Shareef's story opens a window on the murky dealings and legal chaos that industry experts say cripple the property market in this wealthy oil-producing kingdom, where different parties often claim to have legal title to the same plot.
"Land has been seized over the past 30 years across the country. I estimate a minimum of 20 percent of the country's land has been seized (by powerful figures)," said Ali al-Ahmed, a U.S.-based Saudi rights activist.
The lack of regulation is hampering a market that many analysts believe is poised to take off in a country of 17 million people, around 60 percent of whom are aged under 21.
"We expect in next three or four years a massive boom in real estate," said Ahmed Kandil, manager of Better Homes Saudi Arabia, part of an international franchise which like others is positioning itself ahead of expected expansion.
"Demand is there, and there is no problem in supply -- it's the regulations," he said.
LEGAL CHAOS
For Shareef, the legal morass has been frustrating and costly. He lobbied governors, courts and human rights groups to get his land back but to no avail -- last year, the disputed plot was sold for 58 million riyals ($15.5 million).
The princess's legal representative confirmed to Reuters that the land was granted to her by the ministry, which regarded Shareef's title as void. Now Shareef says he has been offered 11.6 million riyals by the princess to end the dispute, but he refuses to accept.

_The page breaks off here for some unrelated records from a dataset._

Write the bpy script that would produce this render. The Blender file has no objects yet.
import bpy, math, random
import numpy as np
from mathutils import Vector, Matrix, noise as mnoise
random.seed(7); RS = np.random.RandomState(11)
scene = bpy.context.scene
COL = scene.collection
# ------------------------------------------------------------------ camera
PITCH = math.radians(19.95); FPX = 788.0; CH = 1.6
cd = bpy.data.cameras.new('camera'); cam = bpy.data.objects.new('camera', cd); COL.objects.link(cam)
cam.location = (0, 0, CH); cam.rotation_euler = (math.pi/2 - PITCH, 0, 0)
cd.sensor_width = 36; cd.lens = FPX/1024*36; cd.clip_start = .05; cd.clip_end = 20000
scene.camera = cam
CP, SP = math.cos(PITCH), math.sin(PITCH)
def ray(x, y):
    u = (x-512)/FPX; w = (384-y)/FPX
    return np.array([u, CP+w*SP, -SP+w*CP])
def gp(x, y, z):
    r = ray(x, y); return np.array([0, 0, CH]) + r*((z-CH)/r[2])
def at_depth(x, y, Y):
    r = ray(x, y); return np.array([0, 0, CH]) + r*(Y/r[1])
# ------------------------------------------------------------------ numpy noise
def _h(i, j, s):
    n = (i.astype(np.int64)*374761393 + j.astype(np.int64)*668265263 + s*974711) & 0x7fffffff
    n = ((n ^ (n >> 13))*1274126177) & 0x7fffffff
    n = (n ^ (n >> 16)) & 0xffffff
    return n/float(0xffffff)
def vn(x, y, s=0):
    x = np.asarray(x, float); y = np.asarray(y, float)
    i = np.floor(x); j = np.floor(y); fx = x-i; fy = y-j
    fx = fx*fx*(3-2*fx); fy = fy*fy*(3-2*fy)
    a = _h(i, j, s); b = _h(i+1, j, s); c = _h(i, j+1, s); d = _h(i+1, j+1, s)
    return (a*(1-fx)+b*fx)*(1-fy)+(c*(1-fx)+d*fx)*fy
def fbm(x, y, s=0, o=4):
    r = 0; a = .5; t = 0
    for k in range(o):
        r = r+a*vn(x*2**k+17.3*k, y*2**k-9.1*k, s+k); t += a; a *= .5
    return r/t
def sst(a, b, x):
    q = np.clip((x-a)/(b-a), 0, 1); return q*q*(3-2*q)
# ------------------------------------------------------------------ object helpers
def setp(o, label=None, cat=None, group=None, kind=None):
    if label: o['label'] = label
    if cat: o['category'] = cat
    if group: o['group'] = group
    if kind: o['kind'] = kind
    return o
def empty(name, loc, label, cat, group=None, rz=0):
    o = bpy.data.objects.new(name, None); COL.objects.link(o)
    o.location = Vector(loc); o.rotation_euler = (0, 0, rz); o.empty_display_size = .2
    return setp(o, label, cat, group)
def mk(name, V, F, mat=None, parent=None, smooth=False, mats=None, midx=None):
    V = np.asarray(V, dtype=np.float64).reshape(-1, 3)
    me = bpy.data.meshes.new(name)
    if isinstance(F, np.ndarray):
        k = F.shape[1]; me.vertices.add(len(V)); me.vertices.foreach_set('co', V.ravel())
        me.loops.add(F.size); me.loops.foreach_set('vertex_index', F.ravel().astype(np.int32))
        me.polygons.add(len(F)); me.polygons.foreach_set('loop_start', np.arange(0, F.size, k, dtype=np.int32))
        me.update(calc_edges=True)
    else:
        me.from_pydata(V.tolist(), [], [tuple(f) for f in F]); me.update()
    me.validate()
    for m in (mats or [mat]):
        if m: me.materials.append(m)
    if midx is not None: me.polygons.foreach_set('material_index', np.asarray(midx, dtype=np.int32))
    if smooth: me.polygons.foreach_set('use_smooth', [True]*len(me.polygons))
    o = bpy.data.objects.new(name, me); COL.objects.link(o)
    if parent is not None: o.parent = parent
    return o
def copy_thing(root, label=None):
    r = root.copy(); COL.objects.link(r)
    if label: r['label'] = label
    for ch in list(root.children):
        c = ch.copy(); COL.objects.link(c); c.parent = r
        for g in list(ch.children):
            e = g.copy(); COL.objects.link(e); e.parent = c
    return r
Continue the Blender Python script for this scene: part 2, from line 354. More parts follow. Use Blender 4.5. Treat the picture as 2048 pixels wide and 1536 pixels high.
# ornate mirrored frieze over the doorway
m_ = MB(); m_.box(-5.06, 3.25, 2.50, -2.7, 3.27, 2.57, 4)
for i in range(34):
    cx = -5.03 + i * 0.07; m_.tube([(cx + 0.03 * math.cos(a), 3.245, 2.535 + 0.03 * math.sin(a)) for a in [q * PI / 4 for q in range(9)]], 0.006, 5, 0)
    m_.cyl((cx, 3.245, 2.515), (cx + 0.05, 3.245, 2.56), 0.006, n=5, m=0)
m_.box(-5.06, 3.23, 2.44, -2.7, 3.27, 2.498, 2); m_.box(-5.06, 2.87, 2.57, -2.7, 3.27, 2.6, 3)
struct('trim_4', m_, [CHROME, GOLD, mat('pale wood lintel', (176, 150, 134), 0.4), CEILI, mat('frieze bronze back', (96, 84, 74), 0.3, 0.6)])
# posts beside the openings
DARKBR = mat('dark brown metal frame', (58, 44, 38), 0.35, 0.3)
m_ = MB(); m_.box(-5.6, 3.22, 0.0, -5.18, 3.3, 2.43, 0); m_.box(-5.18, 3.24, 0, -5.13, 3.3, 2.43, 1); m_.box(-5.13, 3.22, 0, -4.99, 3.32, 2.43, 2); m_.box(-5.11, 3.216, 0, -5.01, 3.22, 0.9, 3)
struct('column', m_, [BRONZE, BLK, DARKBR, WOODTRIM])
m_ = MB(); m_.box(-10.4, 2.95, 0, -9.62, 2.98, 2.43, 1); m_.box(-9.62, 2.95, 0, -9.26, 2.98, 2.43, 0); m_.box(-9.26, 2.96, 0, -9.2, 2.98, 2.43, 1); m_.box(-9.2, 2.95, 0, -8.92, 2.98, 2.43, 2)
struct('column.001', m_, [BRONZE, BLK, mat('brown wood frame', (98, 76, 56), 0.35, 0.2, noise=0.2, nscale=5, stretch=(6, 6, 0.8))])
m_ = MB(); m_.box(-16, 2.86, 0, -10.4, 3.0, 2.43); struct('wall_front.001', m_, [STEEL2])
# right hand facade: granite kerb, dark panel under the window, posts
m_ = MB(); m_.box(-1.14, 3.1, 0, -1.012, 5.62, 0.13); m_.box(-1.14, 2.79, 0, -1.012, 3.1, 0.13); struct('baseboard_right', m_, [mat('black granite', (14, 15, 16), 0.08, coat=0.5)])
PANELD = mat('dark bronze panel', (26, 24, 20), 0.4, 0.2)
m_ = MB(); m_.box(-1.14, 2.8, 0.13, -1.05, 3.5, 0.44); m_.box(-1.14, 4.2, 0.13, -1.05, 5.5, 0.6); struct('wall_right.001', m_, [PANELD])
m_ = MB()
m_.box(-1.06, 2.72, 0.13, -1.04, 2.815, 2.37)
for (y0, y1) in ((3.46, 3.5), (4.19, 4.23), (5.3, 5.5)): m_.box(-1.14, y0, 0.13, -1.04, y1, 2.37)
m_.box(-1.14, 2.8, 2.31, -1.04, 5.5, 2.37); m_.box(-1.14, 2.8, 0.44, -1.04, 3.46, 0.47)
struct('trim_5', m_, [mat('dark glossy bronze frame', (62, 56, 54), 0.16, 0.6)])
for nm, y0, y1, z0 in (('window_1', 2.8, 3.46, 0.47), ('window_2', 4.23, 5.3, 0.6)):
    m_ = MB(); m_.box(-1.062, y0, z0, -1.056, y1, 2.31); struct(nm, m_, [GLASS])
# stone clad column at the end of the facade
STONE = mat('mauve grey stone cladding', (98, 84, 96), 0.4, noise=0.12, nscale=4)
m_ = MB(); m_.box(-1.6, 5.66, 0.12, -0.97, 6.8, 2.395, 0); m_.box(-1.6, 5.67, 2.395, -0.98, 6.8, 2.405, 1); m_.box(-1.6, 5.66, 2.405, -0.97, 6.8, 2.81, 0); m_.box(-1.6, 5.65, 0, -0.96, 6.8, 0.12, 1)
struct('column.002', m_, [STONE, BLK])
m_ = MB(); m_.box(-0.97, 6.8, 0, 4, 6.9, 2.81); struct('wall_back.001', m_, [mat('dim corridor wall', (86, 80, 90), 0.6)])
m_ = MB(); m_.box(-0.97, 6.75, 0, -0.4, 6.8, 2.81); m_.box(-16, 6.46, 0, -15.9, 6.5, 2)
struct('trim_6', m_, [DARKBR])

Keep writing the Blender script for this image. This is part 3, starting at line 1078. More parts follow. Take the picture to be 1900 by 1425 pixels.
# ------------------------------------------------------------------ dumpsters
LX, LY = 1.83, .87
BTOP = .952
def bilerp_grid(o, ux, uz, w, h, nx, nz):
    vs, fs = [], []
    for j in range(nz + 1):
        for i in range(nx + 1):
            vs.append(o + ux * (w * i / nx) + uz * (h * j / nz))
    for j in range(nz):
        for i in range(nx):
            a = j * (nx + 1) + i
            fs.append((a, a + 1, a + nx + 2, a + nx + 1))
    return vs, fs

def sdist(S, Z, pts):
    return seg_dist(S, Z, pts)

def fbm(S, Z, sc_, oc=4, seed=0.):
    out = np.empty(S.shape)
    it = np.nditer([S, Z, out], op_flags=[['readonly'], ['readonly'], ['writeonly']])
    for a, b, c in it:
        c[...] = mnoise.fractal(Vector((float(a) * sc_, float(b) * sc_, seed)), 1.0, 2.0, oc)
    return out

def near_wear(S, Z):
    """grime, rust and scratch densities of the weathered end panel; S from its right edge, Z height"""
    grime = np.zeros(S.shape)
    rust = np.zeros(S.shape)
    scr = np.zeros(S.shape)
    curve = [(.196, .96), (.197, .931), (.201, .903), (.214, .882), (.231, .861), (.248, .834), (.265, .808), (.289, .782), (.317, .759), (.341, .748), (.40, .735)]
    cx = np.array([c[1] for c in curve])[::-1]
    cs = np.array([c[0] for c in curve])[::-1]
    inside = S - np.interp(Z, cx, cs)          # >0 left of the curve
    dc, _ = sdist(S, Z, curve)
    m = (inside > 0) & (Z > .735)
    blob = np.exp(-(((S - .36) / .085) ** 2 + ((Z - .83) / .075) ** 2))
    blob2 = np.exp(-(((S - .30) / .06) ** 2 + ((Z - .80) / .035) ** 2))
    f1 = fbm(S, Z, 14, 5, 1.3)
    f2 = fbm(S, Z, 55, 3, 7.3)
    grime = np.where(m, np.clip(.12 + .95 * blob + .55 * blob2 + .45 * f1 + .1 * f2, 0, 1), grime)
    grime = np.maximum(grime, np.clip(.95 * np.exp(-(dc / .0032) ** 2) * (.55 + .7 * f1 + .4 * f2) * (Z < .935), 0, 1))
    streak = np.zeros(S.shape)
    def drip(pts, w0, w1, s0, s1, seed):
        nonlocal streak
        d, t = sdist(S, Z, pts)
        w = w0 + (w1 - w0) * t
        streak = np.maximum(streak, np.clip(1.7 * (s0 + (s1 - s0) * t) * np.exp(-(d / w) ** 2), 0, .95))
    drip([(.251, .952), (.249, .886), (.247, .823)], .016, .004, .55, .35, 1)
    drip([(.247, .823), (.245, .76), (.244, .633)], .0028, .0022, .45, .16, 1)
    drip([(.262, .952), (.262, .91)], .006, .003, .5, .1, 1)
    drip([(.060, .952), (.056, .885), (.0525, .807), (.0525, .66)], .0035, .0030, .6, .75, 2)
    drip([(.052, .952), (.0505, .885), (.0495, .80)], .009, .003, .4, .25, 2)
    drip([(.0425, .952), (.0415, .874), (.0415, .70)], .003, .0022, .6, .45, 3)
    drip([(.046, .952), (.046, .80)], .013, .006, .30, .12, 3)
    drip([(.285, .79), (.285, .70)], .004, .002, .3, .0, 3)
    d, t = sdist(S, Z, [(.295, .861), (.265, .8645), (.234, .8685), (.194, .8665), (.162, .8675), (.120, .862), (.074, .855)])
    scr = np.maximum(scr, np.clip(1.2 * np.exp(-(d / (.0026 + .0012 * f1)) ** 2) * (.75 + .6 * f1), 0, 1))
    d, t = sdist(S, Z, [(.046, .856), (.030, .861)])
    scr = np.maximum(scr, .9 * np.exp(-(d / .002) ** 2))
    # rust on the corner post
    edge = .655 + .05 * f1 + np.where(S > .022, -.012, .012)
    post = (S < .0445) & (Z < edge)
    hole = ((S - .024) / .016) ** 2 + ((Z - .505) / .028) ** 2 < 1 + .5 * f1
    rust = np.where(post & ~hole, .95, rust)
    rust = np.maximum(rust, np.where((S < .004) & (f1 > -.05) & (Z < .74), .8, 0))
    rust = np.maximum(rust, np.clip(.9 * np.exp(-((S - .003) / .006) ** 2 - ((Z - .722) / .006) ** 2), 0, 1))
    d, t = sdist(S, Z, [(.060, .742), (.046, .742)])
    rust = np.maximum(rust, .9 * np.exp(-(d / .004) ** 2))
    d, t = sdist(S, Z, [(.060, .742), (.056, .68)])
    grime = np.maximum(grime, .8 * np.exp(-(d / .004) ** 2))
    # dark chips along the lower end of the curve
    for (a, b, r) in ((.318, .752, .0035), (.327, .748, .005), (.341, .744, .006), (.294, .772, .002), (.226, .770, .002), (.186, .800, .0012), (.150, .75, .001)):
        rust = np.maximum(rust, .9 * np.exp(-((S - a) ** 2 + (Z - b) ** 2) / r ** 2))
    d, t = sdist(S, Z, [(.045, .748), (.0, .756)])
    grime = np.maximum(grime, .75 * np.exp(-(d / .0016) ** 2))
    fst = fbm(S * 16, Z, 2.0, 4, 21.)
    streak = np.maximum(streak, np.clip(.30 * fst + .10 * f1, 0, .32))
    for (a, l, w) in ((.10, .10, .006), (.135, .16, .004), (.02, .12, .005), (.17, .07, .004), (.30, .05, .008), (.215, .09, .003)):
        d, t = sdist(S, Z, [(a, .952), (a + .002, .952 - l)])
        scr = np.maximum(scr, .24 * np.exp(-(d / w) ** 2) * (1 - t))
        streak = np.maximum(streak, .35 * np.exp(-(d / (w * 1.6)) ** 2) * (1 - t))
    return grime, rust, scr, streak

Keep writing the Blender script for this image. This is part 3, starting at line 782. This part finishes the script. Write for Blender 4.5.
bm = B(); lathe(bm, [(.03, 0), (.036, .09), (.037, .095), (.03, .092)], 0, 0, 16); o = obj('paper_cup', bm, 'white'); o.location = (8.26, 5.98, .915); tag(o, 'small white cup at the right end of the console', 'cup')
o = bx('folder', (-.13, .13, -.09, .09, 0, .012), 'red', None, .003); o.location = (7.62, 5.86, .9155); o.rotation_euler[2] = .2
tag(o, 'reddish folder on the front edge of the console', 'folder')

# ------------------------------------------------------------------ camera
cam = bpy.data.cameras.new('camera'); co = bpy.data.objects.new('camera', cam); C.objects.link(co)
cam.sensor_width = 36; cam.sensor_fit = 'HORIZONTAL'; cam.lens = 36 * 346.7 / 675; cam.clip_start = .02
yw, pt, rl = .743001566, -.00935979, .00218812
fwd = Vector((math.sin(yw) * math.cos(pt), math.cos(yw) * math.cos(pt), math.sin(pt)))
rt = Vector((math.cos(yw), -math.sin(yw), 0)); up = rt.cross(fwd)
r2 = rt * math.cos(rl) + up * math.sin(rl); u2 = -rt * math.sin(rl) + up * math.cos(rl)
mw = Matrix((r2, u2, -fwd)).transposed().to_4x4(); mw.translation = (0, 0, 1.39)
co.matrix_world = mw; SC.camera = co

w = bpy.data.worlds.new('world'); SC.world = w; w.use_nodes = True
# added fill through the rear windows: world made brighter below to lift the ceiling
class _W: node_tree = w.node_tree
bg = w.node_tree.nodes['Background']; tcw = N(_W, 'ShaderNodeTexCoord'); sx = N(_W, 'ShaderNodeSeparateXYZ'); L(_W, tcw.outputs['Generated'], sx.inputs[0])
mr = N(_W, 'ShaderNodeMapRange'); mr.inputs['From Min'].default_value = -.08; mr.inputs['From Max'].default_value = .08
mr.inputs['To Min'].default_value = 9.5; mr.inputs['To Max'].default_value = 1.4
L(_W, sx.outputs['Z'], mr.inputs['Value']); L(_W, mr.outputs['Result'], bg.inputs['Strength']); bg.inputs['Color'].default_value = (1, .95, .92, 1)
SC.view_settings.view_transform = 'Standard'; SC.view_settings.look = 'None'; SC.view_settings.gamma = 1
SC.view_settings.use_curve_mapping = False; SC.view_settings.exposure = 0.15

"They think 'okay just give the guy a few millions', but this is about rights," he said adamantly, offering dates and coffee in his dingy downtown flat.
Property prices have shot up in Saudi Arabia, the birthplace of Islam, since an economic boom triggered by rising international oil prices began four years ago.
Real estate prices in Jeddah, the traditional business hub and home to 2.5 million people, have risen 40 percent in the last year to 12,000 riyals per square meter in some prime areas.
Only in the holy cities of Mecca and Medina are prices higher, hitting 100,000 riyals per square meter around the Grand Mosque housing the Kaaba, toward which Muslims around the world turn daily in prayer.
Now, the government is preparing a mortgage law, promised for later this year, which industry experts say will revolutionize the market as it is expected to include regulations clarifying the issues of land ownership. Saud Al Gusaiyer, general manager of Dar al-Arkan, Saudi Arabia's only large property developer, said the ministry of justice must conduct a comprehensive national land survey.
"We need regulation and a legal framework. (Fixing) ownership will come with that," Gusaiyer said.
LAND RUSH
Real estate firms use different strategies to overcome the regulatory hurdles. Some, like Dar al-Arkan, try to cut out middlemen and buy plots directly from any of the thousands of Saudi royals who were given land by the monarchy or government.
"You have to check deeds and go to the municipality to verify everything," Kandil from Better Homes said.
Emaar Properties from the United Arab Emirates is the only major foreign developer to have so far entered the market, and it builds high-end housing in affluent north Jeddah.
It's not just ownership that needs a legal framework.
"There is no law yet on management of property, on who is responsible for a building's maintenance," Kandil said, adding that only in recent months had Jeddah municipality begun licensing high-rises in the Red Sea city.
With values rising and laws finally on the drawing board, there is now a race to establish ownership which in many cases amounts to a land grab, said activist al-Ahmed.
"There is a link between the real estate boom and the hunger for land," he said.
Shareef says he is taking no more chances.
He has voluntarily ceded 40 percent ownership of his remaining plot to another Saudi princess. "It is protection so that this doesn't happen again," he said.